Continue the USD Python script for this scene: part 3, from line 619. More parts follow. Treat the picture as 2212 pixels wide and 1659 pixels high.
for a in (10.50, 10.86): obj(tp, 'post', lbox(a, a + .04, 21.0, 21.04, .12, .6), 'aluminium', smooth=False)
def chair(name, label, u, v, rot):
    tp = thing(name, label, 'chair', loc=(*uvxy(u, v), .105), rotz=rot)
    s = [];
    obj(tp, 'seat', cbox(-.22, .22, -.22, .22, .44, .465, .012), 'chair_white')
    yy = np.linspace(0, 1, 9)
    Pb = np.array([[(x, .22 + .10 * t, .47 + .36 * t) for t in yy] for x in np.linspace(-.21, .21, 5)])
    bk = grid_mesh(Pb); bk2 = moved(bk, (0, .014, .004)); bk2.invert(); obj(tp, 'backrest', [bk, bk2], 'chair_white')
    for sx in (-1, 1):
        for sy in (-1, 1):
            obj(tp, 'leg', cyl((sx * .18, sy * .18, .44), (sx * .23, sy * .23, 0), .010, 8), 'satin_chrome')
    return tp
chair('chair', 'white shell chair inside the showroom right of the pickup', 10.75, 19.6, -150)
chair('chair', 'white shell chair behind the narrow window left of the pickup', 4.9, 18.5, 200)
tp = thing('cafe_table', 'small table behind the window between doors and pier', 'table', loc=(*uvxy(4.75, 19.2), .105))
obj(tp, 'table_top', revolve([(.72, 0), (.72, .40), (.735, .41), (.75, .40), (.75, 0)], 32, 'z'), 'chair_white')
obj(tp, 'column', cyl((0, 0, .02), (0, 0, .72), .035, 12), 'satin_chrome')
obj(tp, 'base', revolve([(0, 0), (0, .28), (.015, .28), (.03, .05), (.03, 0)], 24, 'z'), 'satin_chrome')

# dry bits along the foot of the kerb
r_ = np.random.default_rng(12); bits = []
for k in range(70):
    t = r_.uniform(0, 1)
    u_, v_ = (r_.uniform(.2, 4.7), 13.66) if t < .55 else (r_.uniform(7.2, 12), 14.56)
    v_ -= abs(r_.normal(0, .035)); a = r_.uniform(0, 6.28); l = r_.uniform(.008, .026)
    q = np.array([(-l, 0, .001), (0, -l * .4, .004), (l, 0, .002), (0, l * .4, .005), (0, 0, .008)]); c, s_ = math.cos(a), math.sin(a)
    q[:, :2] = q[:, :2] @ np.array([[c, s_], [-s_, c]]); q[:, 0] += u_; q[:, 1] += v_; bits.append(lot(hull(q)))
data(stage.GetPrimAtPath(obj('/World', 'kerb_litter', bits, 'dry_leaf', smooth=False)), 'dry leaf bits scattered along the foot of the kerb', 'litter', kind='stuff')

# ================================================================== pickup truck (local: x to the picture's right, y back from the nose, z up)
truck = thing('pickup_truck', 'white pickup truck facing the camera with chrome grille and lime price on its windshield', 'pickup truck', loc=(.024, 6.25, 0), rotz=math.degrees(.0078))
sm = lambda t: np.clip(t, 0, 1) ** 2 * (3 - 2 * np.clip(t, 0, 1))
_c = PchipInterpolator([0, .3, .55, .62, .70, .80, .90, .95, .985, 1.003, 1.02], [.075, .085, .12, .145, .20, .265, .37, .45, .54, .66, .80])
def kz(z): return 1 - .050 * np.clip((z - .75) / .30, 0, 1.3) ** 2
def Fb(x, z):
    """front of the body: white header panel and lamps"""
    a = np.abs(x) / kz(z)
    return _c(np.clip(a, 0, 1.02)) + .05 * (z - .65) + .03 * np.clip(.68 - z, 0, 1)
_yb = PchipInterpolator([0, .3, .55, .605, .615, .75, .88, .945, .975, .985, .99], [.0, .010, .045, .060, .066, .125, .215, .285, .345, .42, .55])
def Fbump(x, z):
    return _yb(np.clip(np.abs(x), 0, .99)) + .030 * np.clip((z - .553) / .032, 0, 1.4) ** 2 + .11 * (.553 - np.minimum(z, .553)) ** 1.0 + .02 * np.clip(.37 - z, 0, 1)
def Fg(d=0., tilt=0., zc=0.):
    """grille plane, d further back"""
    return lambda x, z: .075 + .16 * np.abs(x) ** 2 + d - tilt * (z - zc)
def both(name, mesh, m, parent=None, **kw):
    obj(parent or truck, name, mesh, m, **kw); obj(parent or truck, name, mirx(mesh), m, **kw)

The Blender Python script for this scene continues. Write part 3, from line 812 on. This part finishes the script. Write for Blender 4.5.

## REQUIREMENT
Determine how many lines above contain "scene" as a word or string. Give the number alone.

## EXERCISE RESULT
2